Steve Braunias is on a mission to eat at each one of the 55 food joints on Lincoln Rd in West Auckland. • Episode 25: Mexicali Fresh

The man who ate Lincoln Rd ate at the latest food joint on Lincoln Rd this week - Mexicali, at the new 301 stripmall next to that little chicken shack on the prairie, Texas Chicken. Mexicali Fresh opened for business on Wednesday. I called in on Thursday. It's gonna be a winner.

It's cool. It's Mex, which is enough; strangely, Lincoln Rd hasn't had one of those until now. It's got the chassis of a VW Combi in the window and surfing films playing on a flatscreen and the music playing on Thursday included the alternate, actually trippier version of Strawberry Fields. Cool.

It's also got an American who talks a lot. He started talking the instant I opened the door. I bet he's still talking, right now, maybe to himself. I said, "Are you the franchisee?" He said, "I'm the franchisor." Conor Kerlin is from California. He opened his first Mexicali Fresh in Auckland in 2005. There are now 16 branches, including stores in Mt Maunganui, Hamilton and Christchurch. Conor Kerlin visits most of them; beware.

He put his hand on my shoulder, and said, "Aha! I know you. What is it you're called again?" I said, "The man who ate Lincoln Rd." He said, "Yes! I've been wanting to have a word with you." He had a million words with me, and few of them were memorable. "Treat the customer like family...Fresh is best...My dad was a hippie," etc.

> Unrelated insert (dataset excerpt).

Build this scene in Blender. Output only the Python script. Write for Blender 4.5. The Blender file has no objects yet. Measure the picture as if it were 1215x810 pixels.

The best thing to do was to interrupt him. I said that Lincoln Rd was built on the sweat of people on the minimum wage, that it was a zone of cheap labour. "Ye-ah," he stammered.

Then I asked him if his staff were in the Unite union, which represents a lot of young people working in fast food, and he actually paused for a second. "No," he replied, nervously, then blathered some paternal gibberish about paying the living wage and treating the staff so well that they didn't need to be in a union. Uh-huh. Not cool, dude.

The menu was just as verbose. It didn't make a lick of sense, and it was made even more baffling by the things going on in the digital screen above the counter. God almighty, this is the age of 144 characters, of text abbreviations, of Snapchat and that! Just tell the customer what's for sale, and how much.

I ordered a double-decker taco. "It's the next generation taco," said Conor. No, it was just a taco wrapped in a soft flour tortilla, pasted with some old pinto beans. I got two, the pulled pork and the grilled chicken. The pulled pork was boring, the grilled chicken was fantastic, one of the best things I've eaten on Lincoln Rd.

The colour scheme of the place evokes an endless summer in California, and there are neat old posters referencing Frank Zappa and wrestling movies. I mentioned these to Conor, and then he took me on a guided tour of the toilets. That was never going to go well. "Phew!", he gagged, at a terrible stink wafting out of one of the stalls. It was difficult to concentrate on the range of posters on the walls.

But it's a fun place, and it will go off. Mex is always so good to eat, so sloppy and easy and happy, and the sauces at the Lincoln Rd premises are about to stock the awesome jalapeno and habanero chili sauces bottled by Lucky Taco, those gringo kings of Mex food in Auckland. Either of those sauces would revitalise the boring pulled pork and make it dance a jig.

My meal included a delicious Jarritos soda, and came to $18.50. Rating: 8/10.